THE UK’s lotharios have been notified that the England squad’s wives and girlfriends are hot and undefended 1,250 miles from the team’s base. 

While the team train in Kansas in preparation for their first match in Dallas tomorrow, their partners languish without male attention in a city known for its beaches, nightlife and opportunities for seduction.

Straight player Julian Cook said: “My, my. Is that Saka’s attractive fiancée Tolami Benson left unattended? And in a bikini, too. Well I feel I should step in.

“It is only natural, I plan to explain, that such beautiful ladies should feel neglected when their menfolk prefer each other’s company. I shall offer my services as chaperone around Miami. And the Keys, should we hire a yacht.
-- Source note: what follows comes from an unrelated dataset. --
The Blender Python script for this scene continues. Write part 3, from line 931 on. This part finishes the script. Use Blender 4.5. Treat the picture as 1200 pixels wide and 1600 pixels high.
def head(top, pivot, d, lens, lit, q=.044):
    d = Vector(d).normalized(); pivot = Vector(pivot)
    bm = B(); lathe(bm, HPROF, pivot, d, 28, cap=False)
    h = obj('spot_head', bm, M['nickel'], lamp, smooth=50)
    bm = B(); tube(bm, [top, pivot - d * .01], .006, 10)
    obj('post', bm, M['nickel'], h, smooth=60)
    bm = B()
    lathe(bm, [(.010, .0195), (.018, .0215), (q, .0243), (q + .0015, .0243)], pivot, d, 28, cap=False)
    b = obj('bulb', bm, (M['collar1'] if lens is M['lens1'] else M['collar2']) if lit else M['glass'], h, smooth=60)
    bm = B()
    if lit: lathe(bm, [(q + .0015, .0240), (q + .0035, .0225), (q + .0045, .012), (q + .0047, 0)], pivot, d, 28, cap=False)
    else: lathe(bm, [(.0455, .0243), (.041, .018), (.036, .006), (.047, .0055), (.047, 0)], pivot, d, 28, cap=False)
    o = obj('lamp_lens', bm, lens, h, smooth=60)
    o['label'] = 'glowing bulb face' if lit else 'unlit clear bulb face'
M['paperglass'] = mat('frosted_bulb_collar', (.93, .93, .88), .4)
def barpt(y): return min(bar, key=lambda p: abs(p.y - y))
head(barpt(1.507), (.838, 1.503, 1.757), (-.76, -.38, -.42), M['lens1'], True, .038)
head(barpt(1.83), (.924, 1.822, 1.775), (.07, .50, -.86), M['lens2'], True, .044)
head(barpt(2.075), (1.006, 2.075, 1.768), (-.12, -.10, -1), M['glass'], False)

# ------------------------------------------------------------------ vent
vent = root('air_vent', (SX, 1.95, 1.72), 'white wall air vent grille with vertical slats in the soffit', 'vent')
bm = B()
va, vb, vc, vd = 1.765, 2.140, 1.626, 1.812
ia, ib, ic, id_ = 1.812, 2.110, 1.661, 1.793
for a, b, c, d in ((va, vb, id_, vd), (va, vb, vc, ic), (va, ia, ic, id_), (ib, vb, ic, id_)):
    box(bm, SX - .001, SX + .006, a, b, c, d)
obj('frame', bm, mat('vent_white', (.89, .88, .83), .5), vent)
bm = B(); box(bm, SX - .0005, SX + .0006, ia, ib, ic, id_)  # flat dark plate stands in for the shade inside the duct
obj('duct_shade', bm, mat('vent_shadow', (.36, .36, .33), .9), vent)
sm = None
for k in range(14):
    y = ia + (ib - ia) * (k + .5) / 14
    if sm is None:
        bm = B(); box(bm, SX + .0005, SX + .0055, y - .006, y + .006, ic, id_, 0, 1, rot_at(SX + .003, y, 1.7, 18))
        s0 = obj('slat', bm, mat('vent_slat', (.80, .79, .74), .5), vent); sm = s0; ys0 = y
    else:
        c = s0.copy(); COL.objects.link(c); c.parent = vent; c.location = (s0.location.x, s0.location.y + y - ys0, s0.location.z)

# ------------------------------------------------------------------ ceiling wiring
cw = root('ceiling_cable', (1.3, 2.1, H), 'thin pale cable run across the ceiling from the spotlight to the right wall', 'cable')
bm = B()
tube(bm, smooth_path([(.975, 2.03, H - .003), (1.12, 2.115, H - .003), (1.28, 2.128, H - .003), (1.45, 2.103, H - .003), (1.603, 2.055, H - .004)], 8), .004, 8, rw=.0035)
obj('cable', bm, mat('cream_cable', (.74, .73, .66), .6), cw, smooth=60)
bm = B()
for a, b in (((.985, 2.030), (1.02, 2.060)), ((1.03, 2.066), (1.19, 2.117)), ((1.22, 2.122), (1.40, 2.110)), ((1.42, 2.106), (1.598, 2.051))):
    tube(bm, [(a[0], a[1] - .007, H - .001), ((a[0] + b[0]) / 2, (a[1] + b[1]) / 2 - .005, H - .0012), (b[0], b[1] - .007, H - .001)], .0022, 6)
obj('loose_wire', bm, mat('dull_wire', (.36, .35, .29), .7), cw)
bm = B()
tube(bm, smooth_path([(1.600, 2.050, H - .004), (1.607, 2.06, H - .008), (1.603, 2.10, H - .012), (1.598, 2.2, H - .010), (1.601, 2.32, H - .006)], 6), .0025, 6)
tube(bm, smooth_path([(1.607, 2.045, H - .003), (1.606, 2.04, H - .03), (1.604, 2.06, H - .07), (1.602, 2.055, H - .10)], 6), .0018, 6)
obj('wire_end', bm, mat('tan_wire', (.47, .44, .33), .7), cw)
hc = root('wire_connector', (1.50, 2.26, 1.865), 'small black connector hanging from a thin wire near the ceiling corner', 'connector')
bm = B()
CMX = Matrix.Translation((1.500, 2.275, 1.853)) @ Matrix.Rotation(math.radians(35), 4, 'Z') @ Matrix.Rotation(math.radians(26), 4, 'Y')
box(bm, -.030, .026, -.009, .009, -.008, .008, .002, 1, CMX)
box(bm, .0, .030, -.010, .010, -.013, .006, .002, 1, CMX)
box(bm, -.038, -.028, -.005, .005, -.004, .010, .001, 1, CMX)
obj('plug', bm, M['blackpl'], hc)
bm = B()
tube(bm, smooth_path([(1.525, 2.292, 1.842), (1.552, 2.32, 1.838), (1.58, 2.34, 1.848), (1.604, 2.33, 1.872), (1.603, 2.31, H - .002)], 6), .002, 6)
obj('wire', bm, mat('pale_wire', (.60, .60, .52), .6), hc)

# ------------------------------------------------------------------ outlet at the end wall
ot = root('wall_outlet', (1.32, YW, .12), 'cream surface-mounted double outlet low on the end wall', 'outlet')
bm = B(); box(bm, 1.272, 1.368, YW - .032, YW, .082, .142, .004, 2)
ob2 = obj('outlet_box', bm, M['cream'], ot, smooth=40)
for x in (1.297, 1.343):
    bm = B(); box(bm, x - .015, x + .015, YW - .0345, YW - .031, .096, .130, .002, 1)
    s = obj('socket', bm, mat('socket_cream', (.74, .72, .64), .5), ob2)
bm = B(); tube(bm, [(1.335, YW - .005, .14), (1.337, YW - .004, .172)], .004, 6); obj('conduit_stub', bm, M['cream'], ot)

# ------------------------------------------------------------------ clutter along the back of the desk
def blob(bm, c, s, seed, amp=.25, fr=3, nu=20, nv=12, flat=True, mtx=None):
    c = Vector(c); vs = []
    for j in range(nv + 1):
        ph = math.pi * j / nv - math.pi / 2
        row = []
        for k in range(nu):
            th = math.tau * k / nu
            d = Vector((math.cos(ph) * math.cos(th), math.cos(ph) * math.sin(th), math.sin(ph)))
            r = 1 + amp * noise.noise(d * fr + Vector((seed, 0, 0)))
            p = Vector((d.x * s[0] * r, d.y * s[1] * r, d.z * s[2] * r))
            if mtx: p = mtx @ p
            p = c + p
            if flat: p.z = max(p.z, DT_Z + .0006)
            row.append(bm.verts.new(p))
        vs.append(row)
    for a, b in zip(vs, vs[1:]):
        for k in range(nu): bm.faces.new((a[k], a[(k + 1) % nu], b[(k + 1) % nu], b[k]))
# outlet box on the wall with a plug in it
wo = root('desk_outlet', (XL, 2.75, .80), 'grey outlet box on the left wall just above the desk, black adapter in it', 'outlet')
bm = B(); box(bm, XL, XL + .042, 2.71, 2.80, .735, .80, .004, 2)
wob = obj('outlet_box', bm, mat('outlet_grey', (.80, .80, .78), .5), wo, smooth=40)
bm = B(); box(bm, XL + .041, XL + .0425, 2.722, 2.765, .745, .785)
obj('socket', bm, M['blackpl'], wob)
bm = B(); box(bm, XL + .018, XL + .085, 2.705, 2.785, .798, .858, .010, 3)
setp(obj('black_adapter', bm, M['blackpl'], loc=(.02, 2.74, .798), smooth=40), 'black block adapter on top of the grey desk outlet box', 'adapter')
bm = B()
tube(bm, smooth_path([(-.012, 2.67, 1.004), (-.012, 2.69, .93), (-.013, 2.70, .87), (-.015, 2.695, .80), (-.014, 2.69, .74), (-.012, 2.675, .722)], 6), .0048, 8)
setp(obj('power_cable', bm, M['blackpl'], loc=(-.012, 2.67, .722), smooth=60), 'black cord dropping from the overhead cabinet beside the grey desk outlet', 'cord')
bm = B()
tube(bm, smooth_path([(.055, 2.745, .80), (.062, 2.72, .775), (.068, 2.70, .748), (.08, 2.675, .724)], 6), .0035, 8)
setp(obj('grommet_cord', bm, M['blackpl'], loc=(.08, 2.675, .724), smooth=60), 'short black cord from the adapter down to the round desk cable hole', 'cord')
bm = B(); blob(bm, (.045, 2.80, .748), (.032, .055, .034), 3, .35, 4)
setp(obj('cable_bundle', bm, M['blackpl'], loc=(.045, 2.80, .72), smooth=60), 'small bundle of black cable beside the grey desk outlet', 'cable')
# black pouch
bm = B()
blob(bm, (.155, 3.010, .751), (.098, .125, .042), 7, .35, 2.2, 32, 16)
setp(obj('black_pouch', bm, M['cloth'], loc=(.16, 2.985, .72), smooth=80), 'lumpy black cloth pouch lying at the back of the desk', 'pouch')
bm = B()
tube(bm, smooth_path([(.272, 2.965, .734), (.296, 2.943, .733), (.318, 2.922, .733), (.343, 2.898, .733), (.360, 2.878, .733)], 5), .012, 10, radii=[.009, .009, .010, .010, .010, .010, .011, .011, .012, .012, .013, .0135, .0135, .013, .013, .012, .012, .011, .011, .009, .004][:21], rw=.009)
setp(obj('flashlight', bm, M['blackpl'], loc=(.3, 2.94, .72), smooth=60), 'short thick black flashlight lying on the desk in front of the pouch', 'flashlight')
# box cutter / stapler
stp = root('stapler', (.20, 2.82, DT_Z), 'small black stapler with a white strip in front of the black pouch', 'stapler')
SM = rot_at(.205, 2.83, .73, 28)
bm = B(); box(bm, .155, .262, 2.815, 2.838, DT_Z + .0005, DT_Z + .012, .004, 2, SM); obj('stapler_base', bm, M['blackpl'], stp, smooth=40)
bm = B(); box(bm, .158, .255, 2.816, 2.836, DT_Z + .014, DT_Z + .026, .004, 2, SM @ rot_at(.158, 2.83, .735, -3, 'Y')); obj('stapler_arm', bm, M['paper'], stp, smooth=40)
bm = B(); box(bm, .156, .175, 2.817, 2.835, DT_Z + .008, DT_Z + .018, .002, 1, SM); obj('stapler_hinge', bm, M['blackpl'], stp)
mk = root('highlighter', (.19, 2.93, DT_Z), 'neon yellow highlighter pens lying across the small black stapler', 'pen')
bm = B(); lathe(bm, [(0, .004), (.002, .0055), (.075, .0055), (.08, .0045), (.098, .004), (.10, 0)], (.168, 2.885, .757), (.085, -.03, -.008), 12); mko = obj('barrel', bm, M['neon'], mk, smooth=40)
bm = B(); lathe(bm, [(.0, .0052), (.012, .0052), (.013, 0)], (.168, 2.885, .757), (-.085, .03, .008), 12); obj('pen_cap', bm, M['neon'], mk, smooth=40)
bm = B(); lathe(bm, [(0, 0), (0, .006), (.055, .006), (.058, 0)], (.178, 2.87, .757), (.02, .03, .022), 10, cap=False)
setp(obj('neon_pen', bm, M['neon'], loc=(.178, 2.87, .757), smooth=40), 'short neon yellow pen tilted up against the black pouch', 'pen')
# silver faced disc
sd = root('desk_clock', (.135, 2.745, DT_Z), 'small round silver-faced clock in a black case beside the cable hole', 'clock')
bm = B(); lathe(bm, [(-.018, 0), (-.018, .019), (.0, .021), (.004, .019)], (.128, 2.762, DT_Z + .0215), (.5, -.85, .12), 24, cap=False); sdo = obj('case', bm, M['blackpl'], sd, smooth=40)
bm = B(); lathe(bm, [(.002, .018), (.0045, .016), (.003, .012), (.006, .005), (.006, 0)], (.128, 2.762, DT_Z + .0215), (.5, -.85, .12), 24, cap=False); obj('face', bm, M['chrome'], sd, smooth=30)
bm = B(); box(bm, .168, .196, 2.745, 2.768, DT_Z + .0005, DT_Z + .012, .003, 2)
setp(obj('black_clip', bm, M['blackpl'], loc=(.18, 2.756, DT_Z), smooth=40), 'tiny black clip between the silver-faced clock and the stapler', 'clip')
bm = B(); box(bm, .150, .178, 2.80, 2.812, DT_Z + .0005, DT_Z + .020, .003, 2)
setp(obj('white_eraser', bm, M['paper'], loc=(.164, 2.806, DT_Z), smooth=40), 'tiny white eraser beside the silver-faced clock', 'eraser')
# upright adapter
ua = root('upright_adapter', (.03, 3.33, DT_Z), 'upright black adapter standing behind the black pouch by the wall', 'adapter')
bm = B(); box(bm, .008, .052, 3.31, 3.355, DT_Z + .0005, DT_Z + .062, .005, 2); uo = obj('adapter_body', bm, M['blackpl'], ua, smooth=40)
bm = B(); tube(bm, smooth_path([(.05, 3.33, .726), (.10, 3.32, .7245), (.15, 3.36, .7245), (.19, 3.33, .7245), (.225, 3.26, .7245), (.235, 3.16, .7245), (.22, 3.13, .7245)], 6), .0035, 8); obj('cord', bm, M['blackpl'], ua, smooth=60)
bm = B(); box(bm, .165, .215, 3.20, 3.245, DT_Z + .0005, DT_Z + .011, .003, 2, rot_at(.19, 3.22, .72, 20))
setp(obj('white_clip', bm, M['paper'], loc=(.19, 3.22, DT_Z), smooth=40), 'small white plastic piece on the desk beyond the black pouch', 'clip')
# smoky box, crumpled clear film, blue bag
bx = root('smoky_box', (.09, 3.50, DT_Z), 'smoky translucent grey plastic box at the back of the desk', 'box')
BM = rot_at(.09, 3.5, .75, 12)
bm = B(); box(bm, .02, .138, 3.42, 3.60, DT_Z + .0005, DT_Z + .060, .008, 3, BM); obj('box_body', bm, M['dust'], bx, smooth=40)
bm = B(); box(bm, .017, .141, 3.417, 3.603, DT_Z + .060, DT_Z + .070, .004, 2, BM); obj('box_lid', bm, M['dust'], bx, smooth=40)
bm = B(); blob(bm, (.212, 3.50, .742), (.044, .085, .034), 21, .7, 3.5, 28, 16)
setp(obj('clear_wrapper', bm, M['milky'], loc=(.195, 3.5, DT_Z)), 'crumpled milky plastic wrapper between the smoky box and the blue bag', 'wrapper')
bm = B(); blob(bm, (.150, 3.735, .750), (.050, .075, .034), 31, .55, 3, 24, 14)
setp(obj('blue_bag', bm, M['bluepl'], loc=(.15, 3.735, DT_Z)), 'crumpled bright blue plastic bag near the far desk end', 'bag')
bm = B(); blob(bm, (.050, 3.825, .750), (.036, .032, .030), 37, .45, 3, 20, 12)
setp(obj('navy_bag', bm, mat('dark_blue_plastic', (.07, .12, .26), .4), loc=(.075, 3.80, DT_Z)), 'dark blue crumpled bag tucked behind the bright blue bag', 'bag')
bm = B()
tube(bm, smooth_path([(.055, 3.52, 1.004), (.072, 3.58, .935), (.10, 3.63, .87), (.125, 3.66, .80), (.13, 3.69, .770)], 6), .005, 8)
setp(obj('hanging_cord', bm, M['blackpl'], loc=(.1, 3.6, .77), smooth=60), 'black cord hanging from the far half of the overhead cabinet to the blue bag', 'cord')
“I mean no trouble. Ashlyn Castro deserves to know that kicking a ball around is more important to Jude Bellingham than being with her in this, the 28th summer of her flowering womanhood. Any conclusions she draws from that, and my suave presence, are her own.”

Oliver O’Connor, who wears his silk shirts unbuttoned to the navel, said: “My flight is booked. As are, coincidentally, the flights of those WAGs yet to join their husbands who have been left alone with the children. I wonder if we shall be seated together?

“I do hope the boys score in Dallas, in Boston and in New Jersey. I’d like to see them go all the way. That would dovetail with certain plans of my own.”